The Company reported net earnings of $15.2 million in the first quarter, compared to $42.1 million in the prior year period. Adjusted earnings (1) were $59.8 million, or $0.14 per share, which included adjustment for unrealized loss on commodity hedge derivatives, net of tax of $46.3 million. In addition, adjusted earnings reflect unrealized foreign exchange gains recorded within deferred taxes and foreign exchange gains totaling $2.5 million and other adjustments of $0.8 million.
(1) Refer to the “Non-GAAP Measures and Additional GAAP Measures” disclosure at the end of this press release and associated MD&A for a description and calculation of these measures.
Associated Documents
This press release should be read in conjunction with the Company’s consolidated financial statements for the three-month period ended March 31, 2025 and associated Management’s Discussion and Analysis which are available from the Company’s website, www.alamosgold.com, in the “Investors” section under “Reports and Financials”, and on SEDAR+ (www.sedarplus.ca) and EDGAR (www.sec.gov).
Qualified Persons
Chris Bostwick, FAusIMM, Alamos’ Senior Vice President, Technical Services, who is a qualified person within the meaning of National Instrument 43-101 (“Qualified Person”), has reviewed and approved the scientific and technical information contained in this press release.
About Alamos
Alamos is a Canadian-based intermediate gold producer with diversified production from three operations in North America.
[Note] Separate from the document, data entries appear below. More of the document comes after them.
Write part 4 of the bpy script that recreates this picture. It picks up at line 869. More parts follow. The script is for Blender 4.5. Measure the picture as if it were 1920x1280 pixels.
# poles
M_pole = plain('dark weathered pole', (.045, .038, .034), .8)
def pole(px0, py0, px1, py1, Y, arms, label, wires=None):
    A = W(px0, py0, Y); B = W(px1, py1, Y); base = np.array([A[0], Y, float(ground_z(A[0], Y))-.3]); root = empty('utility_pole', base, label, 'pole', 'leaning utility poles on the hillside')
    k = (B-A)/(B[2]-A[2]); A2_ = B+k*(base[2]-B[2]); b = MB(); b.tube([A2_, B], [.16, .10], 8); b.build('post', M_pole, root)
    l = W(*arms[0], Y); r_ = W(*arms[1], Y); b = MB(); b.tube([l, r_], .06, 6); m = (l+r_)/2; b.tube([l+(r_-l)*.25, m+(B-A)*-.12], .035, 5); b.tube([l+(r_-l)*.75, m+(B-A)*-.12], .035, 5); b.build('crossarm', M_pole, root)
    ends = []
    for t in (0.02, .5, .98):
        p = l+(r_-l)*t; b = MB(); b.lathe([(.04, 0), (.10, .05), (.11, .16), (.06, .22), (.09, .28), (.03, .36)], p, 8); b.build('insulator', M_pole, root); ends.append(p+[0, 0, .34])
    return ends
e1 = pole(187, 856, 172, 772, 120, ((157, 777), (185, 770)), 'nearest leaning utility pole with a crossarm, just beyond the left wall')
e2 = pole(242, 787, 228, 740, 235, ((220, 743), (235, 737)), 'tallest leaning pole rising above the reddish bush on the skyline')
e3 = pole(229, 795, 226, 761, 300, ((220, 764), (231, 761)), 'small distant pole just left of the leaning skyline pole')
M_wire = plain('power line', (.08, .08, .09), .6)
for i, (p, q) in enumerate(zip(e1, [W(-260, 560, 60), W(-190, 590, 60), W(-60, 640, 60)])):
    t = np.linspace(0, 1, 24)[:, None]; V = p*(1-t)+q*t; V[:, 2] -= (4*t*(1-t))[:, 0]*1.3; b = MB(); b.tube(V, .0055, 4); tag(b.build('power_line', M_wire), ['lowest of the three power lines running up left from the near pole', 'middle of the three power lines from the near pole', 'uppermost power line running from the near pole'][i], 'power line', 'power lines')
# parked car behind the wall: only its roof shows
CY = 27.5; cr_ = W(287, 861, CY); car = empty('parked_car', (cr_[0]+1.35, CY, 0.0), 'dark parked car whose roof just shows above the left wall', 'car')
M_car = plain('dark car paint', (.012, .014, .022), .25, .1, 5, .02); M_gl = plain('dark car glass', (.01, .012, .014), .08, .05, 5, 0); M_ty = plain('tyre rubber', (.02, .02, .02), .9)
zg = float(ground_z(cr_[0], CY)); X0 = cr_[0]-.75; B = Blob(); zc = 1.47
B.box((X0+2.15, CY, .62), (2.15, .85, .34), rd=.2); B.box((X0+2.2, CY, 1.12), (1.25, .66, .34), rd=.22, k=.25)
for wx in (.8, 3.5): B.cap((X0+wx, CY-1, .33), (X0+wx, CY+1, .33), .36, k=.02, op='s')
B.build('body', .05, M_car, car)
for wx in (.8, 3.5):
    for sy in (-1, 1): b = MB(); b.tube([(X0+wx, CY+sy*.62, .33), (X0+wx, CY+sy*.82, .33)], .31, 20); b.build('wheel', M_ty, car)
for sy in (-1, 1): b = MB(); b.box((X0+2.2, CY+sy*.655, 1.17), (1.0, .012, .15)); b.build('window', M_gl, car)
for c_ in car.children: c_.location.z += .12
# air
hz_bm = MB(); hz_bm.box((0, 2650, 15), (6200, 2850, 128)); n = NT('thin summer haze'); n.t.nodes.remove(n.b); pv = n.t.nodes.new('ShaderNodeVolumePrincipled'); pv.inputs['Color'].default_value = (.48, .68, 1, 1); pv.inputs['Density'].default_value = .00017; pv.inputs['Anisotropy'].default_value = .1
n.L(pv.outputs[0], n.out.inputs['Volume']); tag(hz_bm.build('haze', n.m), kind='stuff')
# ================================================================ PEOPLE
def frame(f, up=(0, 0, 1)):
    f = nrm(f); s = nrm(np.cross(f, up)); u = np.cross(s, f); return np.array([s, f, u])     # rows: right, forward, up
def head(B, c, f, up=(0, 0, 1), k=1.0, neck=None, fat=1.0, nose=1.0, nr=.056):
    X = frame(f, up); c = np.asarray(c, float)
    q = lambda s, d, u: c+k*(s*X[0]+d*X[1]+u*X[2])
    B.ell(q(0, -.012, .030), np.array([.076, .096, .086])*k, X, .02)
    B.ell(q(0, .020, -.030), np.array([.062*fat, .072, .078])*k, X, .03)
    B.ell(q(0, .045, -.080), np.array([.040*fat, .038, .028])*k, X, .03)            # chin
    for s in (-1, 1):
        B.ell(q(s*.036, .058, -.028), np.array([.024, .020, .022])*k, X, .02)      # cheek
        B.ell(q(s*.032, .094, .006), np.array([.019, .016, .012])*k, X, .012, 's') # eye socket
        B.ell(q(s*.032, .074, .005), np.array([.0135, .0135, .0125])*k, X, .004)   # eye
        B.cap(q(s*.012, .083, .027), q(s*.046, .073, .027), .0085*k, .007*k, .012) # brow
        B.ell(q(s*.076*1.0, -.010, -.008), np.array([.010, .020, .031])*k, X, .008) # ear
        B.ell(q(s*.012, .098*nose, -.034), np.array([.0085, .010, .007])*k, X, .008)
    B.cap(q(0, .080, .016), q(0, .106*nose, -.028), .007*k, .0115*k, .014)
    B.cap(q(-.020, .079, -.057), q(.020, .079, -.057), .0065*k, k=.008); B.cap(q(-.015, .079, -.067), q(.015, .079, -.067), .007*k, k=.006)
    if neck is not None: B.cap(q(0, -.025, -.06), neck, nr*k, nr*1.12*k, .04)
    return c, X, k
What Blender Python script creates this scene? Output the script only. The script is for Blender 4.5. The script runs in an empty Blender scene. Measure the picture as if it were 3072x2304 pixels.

This includes the Island Gold District and Young-Davidson mine in northern Ontario, Canada, and the Mulatos District in Sonora State, Mexico. Additionally, the Company has a strong portfolio of growth projects, including the Phase 3+ Expansion at Island Gold, and the Lynn Lake project in Manitoba, Canada. Alamos employs more than 2,400 people and is committed to the highest standards of sustainable development.